* BEGIN *

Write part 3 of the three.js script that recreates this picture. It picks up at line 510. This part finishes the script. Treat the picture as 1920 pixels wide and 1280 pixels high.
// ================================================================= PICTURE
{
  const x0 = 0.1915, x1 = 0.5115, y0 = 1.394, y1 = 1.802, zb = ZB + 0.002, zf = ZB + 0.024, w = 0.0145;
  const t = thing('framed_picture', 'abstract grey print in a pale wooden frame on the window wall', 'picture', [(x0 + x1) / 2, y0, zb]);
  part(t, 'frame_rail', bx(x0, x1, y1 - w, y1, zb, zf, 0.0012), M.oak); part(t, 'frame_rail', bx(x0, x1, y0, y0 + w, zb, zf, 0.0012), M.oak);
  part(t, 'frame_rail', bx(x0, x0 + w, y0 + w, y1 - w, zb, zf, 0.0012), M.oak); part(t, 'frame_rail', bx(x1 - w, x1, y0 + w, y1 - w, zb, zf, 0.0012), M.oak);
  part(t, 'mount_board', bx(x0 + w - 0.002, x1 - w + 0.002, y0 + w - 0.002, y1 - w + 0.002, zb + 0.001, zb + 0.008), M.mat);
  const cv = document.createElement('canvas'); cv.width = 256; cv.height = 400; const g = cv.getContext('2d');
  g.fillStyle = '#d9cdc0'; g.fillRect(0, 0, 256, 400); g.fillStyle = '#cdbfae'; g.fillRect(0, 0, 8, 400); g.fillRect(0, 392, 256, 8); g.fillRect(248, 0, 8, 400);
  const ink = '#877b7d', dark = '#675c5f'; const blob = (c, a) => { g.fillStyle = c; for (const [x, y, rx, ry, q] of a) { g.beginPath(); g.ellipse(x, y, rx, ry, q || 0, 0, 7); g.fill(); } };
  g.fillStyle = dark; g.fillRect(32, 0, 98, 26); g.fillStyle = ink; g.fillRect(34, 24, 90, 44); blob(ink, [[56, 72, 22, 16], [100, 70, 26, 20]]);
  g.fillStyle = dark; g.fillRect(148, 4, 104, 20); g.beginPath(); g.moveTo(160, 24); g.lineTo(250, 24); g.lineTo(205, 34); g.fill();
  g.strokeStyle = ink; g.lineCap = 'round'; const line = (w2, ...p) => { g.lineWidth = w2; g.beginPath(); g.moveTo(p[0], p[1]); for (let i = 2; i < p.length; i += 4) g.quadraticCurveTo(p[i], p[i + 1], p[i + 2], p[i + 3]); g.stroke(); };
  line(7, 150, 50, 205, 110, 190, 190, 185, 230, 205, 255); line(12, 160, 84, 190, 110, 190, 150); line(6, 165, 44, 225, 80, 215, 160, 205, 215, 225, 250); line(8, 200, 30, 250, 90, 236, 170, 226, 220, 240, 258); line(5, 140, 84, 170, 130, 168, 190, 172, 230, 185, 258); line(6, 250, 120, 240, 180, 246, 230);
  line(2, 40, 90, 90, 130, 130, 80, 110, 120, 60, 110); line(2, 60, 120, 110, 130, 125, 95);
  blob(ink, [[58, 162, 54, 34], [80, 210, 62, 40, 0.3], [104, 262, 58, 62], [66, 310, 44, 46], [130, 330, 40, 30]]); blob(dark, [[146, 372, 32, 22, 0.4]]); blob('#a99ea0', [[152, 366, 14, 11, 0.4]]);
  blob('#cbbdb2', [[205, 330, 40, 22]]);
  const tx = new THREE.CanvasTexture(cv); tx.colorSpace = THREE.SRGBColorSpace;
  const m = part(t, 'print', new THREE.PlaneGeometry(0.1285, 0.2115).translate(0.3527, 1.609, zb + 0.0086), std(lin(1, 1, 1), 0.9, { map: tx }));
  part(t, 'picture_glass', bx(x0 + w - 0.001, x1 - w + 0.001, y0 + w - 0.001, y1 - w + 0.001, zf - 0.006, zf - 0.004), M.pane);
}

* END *

> **Requirements**
Write the whole listing out again. Keep every line exactly as it is.

> **The output**
Write part 3 of the three.js script that recreates this picture. It picks up at line 510. This part finishes the script. Treat the picture as 1920 pixels wide and 1280 pixels high.
// ================================================================= PICTURE
{
  const x0 = 0.1915, x1 = 0.5115, y0 = 1.394, y1 = 1.802, zb = ZB + 0.002, zf = ZB + 0.024, w = 0.0145;
  const t = thing('framed_picture', 'abstract grey print in a pale wooden frame on the window wall', 'picture', [(x0 + x1) / 2, y0, zb]);
  part(t, 'frame_rail', bx(x0, x1, y1 - w, y1, zb, zf, 0.0012), M.oak); part(t, 'frame_rail', bx(x0, x1, y0, y0 + w, zb, zf, 0.0012), M.oak);
  part(t, 'frame_rail', bx(x0, x0 + w, y0 + w, y1 - w, zb, zf, 0.0012), M.oak); part(t, 'frame_rail', bx(x1 - w, x1, y0 + w, y1 - w, zb, zf, 0.0012), M.oak);
  part(t, 'mount_board', bx(x0 + w - 0.002, x1 - w + 0.002, y0 + w - 0.002, y1 - w + 0.002, zb + 0.001, zb + 0.008), M.mat);
  const cv = document.createElement('canvas'); cv.width = 256; cv.height = 400; const g = cv.getContext('2d');
  g.fillStyle = '#d9cdc0'; g.fillRect(0, 0, 256, 400); g.fillStyle = '#cdbfae'; g.fillRect(0, 0, 8, 400); g.fillRect(0, 392, 256, 8); g.fillRect(248, 0, 8, 400);
  const ink = '#877b7d', dark = '#675c5f'; const blob = (c, a) => { g.fillStyle = c; for (const [x, y, rx, ry, q] of a) { g.beginPath(); g.ellipse(x, y, rx, ry, q || 0, 0, 7); g.fill(); } };
  g.fillStyle = dark; g.fillRect(32, 0, 98, 26); g.fillStyle = ink; g.fillRect(34, 24, 90, 44); blob(ink, [[56, 72, 22, 16], [100, 70, 26, 20]]);
  g.fillStyle = dark; g.fillRect(148, 4, 104, 20); g.beginPath(); g.moveTo(160, 24); g.lineTo(250, 24); g.lineTo(205, 34); g.fill();
  g.strokeStyle = ink; g.lineCap = 'round'; const line = (w2, ...p) => { g.lineWidth = w2; g.beginPath(); g.moveTo(p[0], p[1]); for (let i = 2; i < p.length; i += 4) g.quadraticCurveTo(p[i], p[i + 1], p[i + 2], p[i + 3]); g.stroke(); };
  line(7, 150, 50, 205, 110, 190, 190, 185, 230, 205, 255); line(12, 160, 84, 190, 110, 190, 150); line(6, 165, 44, 225, 80, 215, 160, 205, 215, 225, 250); line(8, 200, 30, 250, 90, 236, 170, 226, 220, 240, 258); line(5, 140, 84, 170, 130, 168, 190, 172, 230, 185, 258); line(6, 250, 120, 240, 180, 246, 230);
  line(2, 40, 90, 90, 130, 130, 80, 110, 120, 60, 110); line(2, 60, 120, 110, 130, 125, 95);
  blob(ink, [[58, 162, 54, 34], [80, 210, 62, 40, 0.3], [104, 262, 58, 62], [66, 310, 44, 46], [130, 330, 40, 30]]); blob(dark, [[146, 372, 32, 22, 0.4]]); blob('#a99ea0', [[152, 366, 14, 11, 0.4]]);
  blob('#cbbdb2', [[205, 330, 40, 22]]);
  const tx = new THREE.CanvasTexture(cv); tx.colorSpace = THREE.SRGBColorSpace;
  const m = part(t, 'print', new THREE.PlaneGeometry(0.1285, 0.2115).translate(0.3527, 1.609, zb + 0.0086), std(lin(1, 1, 1), 0.9, { map: tx }));
  part(t, 'picture_glass', bx(x0 + w - 0.001, x1 - w + 0.001, y0 + w - 0.001, y1 - w + 0.001, zf - 0.006, zf - 0.004), M.pane);
}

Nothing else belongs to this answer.